Başkanların, federal suçlar için suçluları affetme yetkisi var ve hukukçular, Trump'ın bunu kendi çıkarları doğrultusunda kullanıp kullanamayacağı konusunu tartışıyor. Adalet Bakanlığı davaları durdurursa muhtemelen Trump'ın bu sorunlarla uğraşması da gerekmeyecek. Ancak eyaletlerdeki davalarının durumu daha belirsiz. Çünkü eyaletlerde süren davalarda başkanlık affı geçerli değil. Bu sebeple Posner da DW'ye verdiği demeçte Trump'ın cezalandırılacağı konusunda Finkelstein'in şüphesini yineliyor: "Yargıcın [Merchan] onu hapse atmasını düşünmek oldukça imkansız, ama Trump'a para cezası kesilebilir ya da başka bir ceza verilebilir. Georgia davası da uzun süredir tıkanmış durumda ve sanırım sadece askıya alınacak. Diğer davalar için de mahkemeler görevdeki bir başkana karşı dava açmanın anlamlı olmayacağına karar verecek."

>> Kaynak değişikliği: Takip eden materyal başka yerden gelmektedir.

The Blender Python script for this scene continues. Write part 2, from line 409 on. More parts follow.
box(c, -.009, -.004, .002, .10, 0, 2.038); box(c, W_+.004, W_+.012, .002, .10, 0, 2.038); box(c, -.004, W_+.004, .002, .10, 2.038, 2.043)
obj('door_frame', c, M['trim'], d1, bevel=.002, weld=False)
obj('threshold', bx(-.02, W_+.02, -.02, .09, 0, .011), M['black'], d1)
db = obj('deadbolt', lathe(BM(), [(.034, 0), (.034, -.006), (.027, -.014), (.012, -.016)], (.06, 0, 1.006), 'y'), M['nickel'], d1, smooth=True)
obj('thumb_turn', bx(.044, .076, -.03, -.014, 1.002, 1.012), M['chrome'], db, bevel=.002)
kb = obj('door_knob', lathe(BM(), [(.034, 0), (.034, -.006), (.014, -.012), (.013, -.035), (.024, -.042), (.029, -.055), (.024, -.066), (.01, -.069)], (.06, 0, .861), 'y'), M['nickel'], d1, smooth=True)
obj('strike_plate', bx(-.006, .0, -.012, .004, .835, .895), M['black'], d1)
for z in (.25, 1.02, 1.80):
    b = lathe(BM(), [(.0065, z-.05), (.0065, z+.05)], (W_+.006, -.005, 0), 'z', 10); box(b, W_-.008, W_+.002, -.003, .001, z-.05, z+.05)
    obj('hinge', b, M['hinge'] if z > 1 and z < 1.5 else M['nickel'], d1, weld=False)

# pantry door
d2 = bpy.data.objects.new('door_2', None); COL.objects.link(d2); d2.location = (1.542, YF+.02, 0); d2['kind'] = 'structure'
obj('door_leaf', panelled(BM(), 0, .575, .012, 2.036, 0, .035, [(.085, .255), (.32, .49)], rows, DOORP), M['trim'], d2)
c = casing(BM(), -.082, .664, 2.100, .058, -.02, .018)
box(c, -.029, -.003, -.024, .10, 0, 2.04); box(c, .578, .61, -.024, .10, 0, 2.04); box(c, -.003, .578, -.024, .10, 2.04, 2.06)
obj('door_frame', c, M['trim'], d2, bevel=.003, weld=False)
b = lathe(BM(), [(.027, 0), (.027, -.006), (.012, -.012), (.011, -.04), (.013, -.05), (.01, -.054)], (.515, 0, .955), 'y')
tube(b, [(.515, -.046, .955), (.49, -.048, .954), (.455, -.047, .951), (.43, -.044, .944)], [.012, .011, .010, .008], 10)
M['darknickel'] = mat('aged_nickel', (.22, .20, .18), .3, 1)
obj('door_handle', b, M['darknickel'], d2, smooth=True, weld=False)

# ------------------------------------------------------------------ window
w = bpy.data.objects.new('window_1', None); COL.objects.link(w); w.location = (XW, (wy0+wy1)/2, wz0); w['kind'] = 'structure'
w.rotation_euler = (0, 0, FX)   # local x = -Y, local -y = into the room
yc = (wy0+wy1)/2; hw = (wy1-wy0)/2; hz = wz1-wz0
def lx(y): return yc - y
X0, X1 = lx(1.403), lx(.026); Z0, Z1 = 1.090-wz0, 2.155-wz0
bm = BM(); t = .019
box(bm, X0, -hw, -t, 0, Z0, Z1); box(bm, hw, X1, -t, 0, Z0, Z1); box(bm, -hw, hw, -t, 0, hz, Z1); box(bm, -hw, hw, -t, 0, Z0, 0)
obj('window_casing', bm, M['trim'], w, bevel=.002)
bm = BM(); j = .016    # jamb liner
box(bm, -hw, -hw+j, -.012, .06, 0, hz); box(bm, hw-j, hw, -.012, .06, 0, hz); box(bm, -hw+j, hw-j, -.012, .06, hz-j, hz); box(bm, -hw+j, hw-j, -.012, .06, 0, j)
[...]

ABD yasalarına göre ülkede bir kişi yalnızca iki dönem başkanlık yapabiliyor. Trump da seçim kampanyası sürecinde ve sonrasındaki zafer konuşmasında destekçilerine sık sık bunu hatırlattı. Bu, aynı zamanda Trump'ın son görev dönemi.
Eğer davalar sadece ertelenirse bu, Trump'ın görev süresinin dolmasının ardından sürecin yeniden başlatılmasına da açık kapı bırakıyor. Finkelstein, "Dava durdurma başvurusu yapılırsa, davalar sonrasında tekrar hayata geçirilebilir. Eğer davanın durdurulması kararı çıkarsa ironik bir şekilde, bu politikayı (bir başkanı yargılamama açısından) bir kurtuluş olarak görebilirler. Sanırım Adalet Bakanlığı bununla ilgili her şeyi çok dikkatlice düşünüyor ve nasıl ilerleyeceğine karar veriyor" değerlendirmesini yapıyor.
Ancak Posner'in belirttiği gibi, Trump Beyaz Saray'daki görevini tamamladığında davaların yeniden gündeme gelmesine yönelik pek ilgi kalmayabilir. Trump görev süresi olduğunda 82 yaşında olacak. Yani, ABD tarihinin görev süresi dolduğunda en yaşlı başkanı olarak anılacak. Posner da bu sebeple, "Çok yaşlı olacak," diyor ve ekliyor: "İster Demokratların ister Cumhuriyetçilerin kontrolünde olsun, hükümetinde bu davaların devam etmesinin değmeyeceğine karar vermesi olasılık dahilinde."